Beginning with Adam and Eve and the Apple: the Devil tempts people, Sin & Death ensues, and God intervenes with another chance. This story is the golden thread running through the Bible; this story of God’s redeeming and forgiving love, this story of God’s willingness to act in response to the world’s evil, this story summed up in the words; but God.

Today we celebrate the ultimate but God moment, the raising of Jesus from the tomb. It is both the proof and the promise of our faith. It reminds us of what God has done in the past while promising to us what God will do in the future. With both Jesus and the world, the evil trilogy of Sin, Death and the Devil did their best to do their worst. Good Friday appeared to be a complete victory for those forces of destruction which assail all of us,

Evil reared its ugly head and roared; and the Good stood by idly and did nothing. When Mary went to the tomb, she went in deep sadness and despair, she went into a place of coldness and death, she went to a place with no happiness and no hope, she went to prepare a body for burial, she went to put Jesus in his grave. But when she got there, she discovered that things had changed, the tomb was empty, the body was missing, and angels were lurking about. Mary had come upon the greatest but God moment of them all.
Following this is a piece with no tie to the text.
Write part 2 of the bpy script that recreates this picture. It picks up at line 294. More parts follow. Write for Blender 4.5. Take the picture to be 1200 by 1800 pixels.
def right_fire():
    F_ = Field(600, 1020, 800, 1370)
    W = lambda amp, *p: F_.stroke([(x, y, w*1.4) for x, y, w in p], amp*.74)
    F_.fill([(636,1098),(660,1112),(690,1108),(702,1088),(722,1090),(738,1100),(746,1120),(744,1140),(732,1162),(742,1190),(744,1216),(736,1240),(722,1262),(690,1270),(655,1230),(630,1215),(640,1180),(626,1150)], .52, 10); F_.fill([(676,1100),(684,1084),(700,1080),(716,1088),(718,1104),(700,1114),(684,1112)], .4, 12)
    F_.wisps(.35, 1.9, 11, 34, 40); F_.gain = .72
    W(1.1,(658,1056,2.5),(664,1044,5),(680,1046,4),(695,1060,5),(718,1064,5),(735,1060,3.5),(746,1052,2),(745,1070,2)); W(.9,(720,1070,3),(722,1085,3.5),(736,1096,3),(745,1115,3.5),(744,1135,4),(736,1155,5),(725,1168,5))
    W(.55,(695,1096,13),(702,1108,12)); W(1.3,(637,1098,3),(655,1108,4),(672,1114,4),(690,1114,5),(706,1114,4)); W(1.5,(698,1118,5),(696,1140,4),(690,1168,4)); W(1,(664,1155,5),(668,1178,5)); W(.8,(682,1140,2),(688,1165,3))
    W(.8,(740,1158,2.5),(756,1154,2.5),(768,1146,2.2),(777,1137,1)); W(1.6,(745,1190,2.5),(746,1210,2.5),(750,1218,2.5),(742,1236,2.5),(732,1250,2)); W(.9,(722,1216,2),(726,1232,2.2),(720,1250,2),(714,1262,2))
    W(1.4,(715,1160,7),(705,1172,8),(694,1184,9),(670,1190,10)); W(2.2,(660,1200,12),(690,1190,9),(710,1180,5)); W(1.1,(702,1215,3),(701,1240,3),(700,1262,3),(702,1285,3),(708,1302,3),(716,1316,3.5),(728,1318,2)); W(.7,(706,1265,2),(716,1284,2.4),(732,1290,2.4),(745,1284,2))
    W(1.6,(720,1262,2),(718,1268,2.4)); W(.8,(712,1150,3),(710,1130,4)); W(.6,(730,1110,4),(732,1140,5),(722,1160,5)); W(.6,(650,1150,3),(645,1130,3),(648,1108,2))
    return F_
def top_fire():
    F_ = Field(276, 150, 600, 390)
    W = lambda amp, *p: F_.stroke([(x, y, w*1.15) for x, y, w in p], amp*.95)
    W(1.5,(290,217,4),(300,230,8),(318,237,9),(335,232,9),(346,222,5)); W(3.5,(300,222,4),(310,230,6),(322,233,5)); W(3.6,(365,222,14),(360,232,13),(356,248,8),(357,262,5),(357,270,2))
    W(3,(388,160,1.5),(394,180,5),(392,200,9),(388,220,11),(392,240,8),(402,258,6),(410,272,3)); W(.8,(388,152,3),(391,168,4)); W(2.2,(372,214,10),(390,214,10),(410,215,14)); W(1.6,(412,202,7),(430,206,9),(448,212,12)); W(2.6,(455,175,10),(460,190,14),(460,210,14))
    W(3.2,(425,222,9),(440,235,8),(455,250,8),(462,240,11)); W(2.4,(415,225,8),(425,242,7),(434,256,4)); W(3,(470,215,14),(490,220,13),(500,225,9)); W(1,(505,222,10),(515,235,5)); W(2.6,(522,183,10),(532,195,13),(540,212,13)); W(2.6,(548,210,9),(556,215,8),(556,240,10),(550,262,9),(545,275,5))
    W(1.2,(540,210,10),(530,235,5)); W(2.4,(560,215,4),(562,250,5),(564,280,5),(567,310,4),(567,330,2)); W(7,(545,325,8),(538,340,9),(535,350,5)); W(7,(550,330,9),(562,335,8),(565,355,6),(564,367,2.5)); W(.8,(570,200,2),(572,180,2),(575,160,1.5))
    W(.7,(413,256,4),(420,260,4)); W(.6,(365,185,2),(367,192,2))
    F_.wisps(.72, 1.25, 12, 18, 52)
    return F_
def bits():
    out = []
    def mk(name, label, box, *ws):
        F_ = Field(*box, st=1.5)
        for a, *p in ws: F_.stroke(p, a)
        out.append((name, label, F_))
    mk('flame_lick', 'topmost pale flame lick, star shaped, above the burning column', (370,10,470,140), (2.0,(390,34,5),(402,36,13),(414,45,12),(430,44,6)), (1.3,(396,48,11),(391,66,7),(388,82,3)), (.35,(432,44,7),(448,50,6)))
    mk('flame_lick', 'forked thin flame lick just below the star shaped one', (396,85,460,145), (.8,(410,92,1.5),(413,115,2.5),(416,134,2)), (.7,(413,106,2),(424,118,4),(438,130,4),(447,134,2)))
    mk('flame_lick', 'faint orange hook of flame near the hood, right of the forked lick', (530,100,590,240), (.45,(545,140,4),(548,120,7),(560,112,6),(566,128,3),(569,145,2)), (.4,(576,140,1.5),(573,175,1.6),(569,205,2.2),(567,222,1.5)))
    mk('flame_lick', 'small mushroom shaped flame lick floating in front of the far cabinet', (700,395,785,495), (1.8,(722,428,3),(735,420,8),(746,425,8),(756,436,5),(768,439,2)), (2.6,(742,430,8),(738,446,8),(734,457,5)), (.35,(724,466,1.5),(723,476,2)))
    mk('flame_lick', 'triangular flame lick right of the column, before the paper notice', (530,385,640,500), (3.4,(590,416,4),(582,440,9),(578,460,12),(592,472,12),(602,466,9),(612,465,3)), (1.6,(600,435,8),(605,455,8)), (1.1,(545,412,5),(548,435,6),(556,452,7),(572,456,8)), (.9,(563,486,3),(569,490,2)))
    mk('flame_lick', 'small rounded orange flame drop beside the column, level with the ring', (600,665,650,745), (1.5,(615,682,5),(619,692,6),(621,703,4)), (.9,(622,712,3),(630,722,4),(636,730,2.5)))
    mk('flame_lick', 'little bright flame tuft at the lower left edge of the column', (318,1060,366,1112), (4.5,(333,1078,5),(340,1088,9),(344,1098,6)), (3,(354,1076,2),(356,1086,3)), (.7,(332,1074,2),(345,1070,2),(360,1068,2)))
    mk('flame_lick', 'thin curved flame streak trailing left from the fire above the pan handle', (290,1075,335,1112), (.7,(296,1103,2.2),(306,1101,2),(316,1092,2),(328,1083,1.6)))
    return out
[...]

Perhaps the biggest question Matthew’s resurrection account asks is how we will live as Easter people? How do we live as faithful stewards of the most miraculous event ever to take place? How do we faithfully live into the power of the resurrection? Living as Easter people means recognizing we cannot control God or predict how God will act. No matter how much death and destruction we see at work in our lives and in the world around us, life will always have the final word. Following the resurrected Jesus into the world means holding on to hope.


Our lives are full of difficulty. Natural disaster strikes, friends die, relatives get sick, jobs don’t pan out, politicians and teachers and yes, even preachers, turn out to be less than they seem or should be. All of life is subject to the painful realities of decline and decay. But Easter reminds us that the Church has an answer and that answer is God; God’s love, God’s forgiveness, God’s power, God’s calling, God’s actions in the world. Easter is more than a promise of life beyond the grave, of happiness in heaven with our loved ones. Easter is a promise that life is good now, that God’s power is active in this moment, in this place, in our lives. Easter tells us that our eternal life begins now and goes with us through death into God’s future. Easter tells us that whatever may happen to us in this world there is an answer, and the answer is but God.

The world says; “Seek success and glory and material well-being above all else.”  But God says; “Seek ye first the Kingdom of Heaven and all these things shall be added unto you.”

The world says; It’s a dog eat dog world, it’s a rat race. It’s every person for themselves.  But God says; “Do unto others as you would have them do unto you.”

The world says, “Find your self, your bliss. Do that thing which makes you feel most fulfilled.” But God says; You shall love the LORD your God, with all your heart, mind and soul; and the second is just like it; love your neighbor as yourself.”

The world’s way leads to the death of the soul and eventually the death of the body, with no hope for tomorrow and no joy for today. 

But God’s way leads first to death and then to life; life both now and forever; life full of the joy of loving and serving God and neighbor with reckless abandon and total trust in God’s will and way.

The Easter story is not just one about Jesus’s resurrection, but about how all of creation has limitless dignity and possibility as fearmongers and death itself are shown to be false idols.Easter is a total reversal of every norm that this world tries to push on us, further showing that God’s work in this world is one of reversing power structures, rolling the stones of fear and death and oppression away so that everyone can truly and fully live.

And that, my friends, is some good news for an Easter Sunday. That is why we are so full of joy as we cry out today:

Christ is risen! CHRIST IS RISEN INDEED!